En présentant tous les artistes amis avec lesquels René Char a collaboré au fil des années, l’exposition reconstitue touche par touche son univers mental. Elle présente une grande quantité de manuscrits et d’exemplaires originaux de recueils de poèmes illustrés par les plus grands artistes du XXe siècle. Enluminures de Miro, dessins de Giacometti pour illustrer le vaste poème d’amour « Le visage nuptial », gouaches de Picasso, œuvres de Kandinsky, de Braque ou de Dali. Parfois un peu hermétiques, parfois limpides, presque toujours bouleversants, les textes de Char prennent ainsi un relief et une vie sans égal.

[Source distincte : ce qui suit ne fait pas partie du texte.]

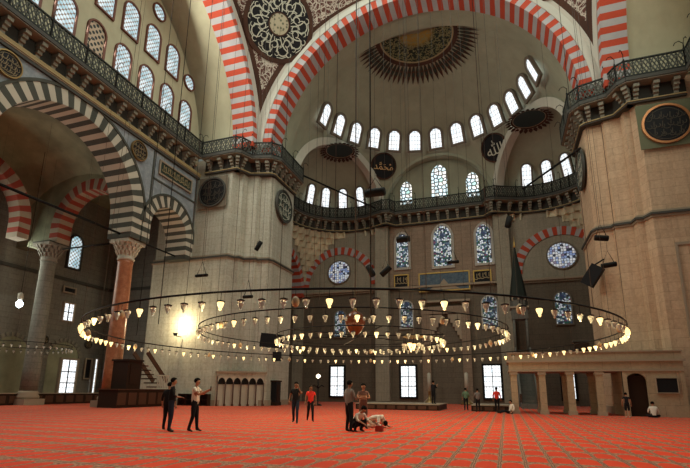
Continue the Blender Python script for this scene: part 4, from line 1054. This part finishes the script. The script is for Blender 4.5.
def ring_chandelier(c, R, z, nl, label, litf, nw, wall_r=.045, eggs=0, spokes=0, scale=.86, npl=14, ztop=50):
    r = empty('ring_chandelier', loc=(c[0], c[1], z))
    b = MB(); K = 160; cir = lambda rr, zz: [(rr * math.cos(2 * PI * i / K), rr * math.sin(2 * PI * i / K), zz) for i in range(K)]
    b.tube(cir(R, 0), wall_r, IRON, 8, True)
    b.build('hoop', r)
    if spokes:
        for k in range(spokes):
            a = 2 * PI * k / spokes; b = MB(); b.tube([(0, 0, .05), (R * math.cos(a), R * math.sin(a), 0)], .03, IRON, 6); b.build('spoke', r)
    rest = MB(); pts = []
    for k in range(nl):
        a = 2 * PI * (k + .5) / nl; p = Vector((R * math.cos(a), R * math.sin(a), 0)); dist = (Vector((c[0], c[1], z)) + p - CAM).length; pts.append((dist, k, p, a))
    pts.sort(key=lambda q: q[0])
    for i, (dist, k, p, a) in enumerate(pts):
        lit = litf(a, k)
        if i < 100:
            o = bpy.data.objects.new('oil_lamp', protos[1 if lit else 0]); C.objects.link(o); o.parent = r; o.location = p; o.rotation_euler = (0, 0, a); o.scale = (scale,) * 3
            if lit: o['label'] = 'lit oil lamp glowing yellow'
        else:
            q = lamp_mesh(lit); bs = len(rest.v); rest.v += [(v[0] * scale + p.x, v[1] * scale + p.y, v[2] * scale + p.z) for v in q.v]
            for f, mi, sm in zip(q.f, q.m, q.sm): rest.f.append(tuple(bs + j for j in f)); rest.m.append(rest.mi(q.mats[mi])); rest.sm.append(sm)
    for k in range(npl):
        a = 2 * PI * (k + .5) / npl; l = bpy.data.lights.new('lamp_light', 'POINT'); l.energy = 34; l.color = (1, .74, .38); l.shadow_soft_size = .2
        lo = bpy.data.objects.new('lamp_light', l); C.objects.link(lo); lo.parent = r; lo.location = (R * math.cos(a), R * math.sin(a), -.75 * scale)
    if rest.v: o = rest.build('oil_lamps', r); o['kind'] = 'stuff'
    for k in range(eggs):
        a = 2 * PI * (k + .37) / eggs; b = MB(); b.lathe([(.005, -.14), (.07, -.11), (.10, -.02), (.085, .07), (.03, .13), (.005, .14)], EGG, n=14); b.tube([(0, 0, .14), (0, 0, .3)], .008, IRON, 5)
        o = b.build('ostrich_egg', r); o.location = (R * math.cos(a) * .985, R * math.sin(a) * .985, -.28)
    b = MB()
    for k in range(nw):
        a = 2 * PI * (k + .3) / nw; x, y = R * math.cos(a), R * math.sin(a)
        b.tube([(x, y, 0), (x * .995, y * .995, ztop - z)], .0085, WIRE, 4)
    o = b.build('cables', r); 
    tag(r, label, 'chandelier'); return r
random.seed(11)
def lit_outer(a, k):
    d = math.degrees(a) % 360
    # clusters of lamps alight at both tips and on the far side
    if 198 <= d < 236: return k % 5 != 0
    if d > 338 or d < 26: return k % 4 != 0
    if 26 <= d < 55: return k % 2 == 0
    if 88 <= d < 108: return k % 3 != 0
    if 55 <= d < 198: return k % 4 == 0
    return k % 5 == 1
ring_chandelier((-.22, 0), 11.45, 3.82, 128, 'vast outer iron ring of oil lamps hanging low over the carpet', lit_outer, 18, .03, 12)
ring_chandelier((.12, -.9), 6.85, 4.02, 84, 'middle iron ring of oil lamps hung inside the vast outer ring', lambda a, k: k % 9 == 4, 12, .024, 5, 0)
ring_chandelier((.2, 0), 4.0, 3.95, 54, 'smallest iron ring of oil lamps hung at the centre of the rings', lambda a, k: k % 7 == 2, 6, .022, 0, 6)
ring_chandelier((-27.0, 3.2), 3.3, 4.5, 44, 'small iron ring of pale unlit lamps hanging in the left aisle beside the granite column', lambda a, k: False, 6, .024, 0, 0, .8, 0, 21)
# globe hanging in the middle
r = empty('hanging_globe', loc=(-.05, 0, 4.65)); b = MB(); AMB = mat('amber_brown_glass', (.13, .035, .012), .2)
b.lathe([(.06, -.62), (.26, -.5), (.46, -.2), (.52, .08), (.42, .34), (.2, .55), (.06, .6)], AMB, n=24); b.build('globe', r)
b = MB(); b.tube([(0, 0, .6), (0, 0, 44)], .03, WIRE, 6); b.lathe([(.02, .58), (.12, .62), (.02, .75)], BRASS, n=10); b.build('chain', r)
for k in range(10):
    a = 2 * PI * k / 10; b = MB(); b.lathe([(.01, -.1), (.07, -.02), (.06, .06), (.01, .1)], GLS, c=(math.cos(a) * .74, math.sin(a) * .74, .1), n=10); b.tube([(math.cos(a) * .5, math.sin(a) * .5, .2), (math.cos(a) * .74, math.sin(a) * .74, .2)], .012, BRASS, 5); b.build('side_lamp', r)
tag(r, 'amber brown glass globe ringed with small lamps at the centre of the rings', 'lamp')
# small lamp cluster
r = empty('lamp_cluster', loc=(3.0, -1.0, 3.75))
for k in range(7):
    a = 2 * PI * k / 7; rr = .45 if k else 0
    o = bpy.data.objects.new('oil_lamp', protos[1 if k in (0, 2, 5) else 0]); C.objects.link(o); o.parent = r; o.location = (rr * math.cos(a), rr * math.sin(a), 0)
b = MB(); b.tube([(.45 * math.cos(2 * PI * i / 24), .45 * math.sin(2 * PI * i / 24), 0) for i in range(24)], .02, BRASS, 5, True); b.tube([(-.45, 0, 0), (.45, 0, 0)], .015, BRASS, 5); b.tube([(0, 0, 0), (0, 0, 46)], .008, WIRE, 4); b.build('hoop', r)
tag(r, 'small hanging cluster of seven oil lamps right of the amber globe', 'lamp')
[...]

En fond sonore, la voix de Char lit ses propres textes. Sur les murs, des tableaux et des textes évoquent les artistes qui le fascinaient : Georges de la Tour, avec ses tableaux éclairés par la lueur d’une frêle  bougie, Rimbaud, Sade, Corot. Des dizaines de lettres retracent la rupture avec le surréalisme (« la descendance de Sade, de Rimbaud et de Lautréamont serait-elle toute intellectuelle ? Ce compromis navrant, je me refuse de le sanctionner, je prends congé de la foire »), le rôle de Char dans la Résistance, les liens viscéraux qui le lient à son Vaucluse natal, ainsi que toutes les phases de son évolution créative.                                    

Pour une néophyte comme moi, c’était plus que je ne pouvais assimiler en une seule fois. Mais quelques citations, piochées au fil des vitrines, ont continué à rebondir dans ma tête en dehors de la BNF.

« Le poème est ascension furieuse ;/La poésie, le jeu des berges arides ». 

« Résistance n’est qu’espérance ».

« La liberté, c’est ensuite le vide, un vide  à désespérément recenser ».

« Comment vivre sans inconnu devant soi ? »

 Une exposition qui ne donne pas de réponse, mais fait naître une infinité de questions et de soifs d’approfondissement de cette œuvre.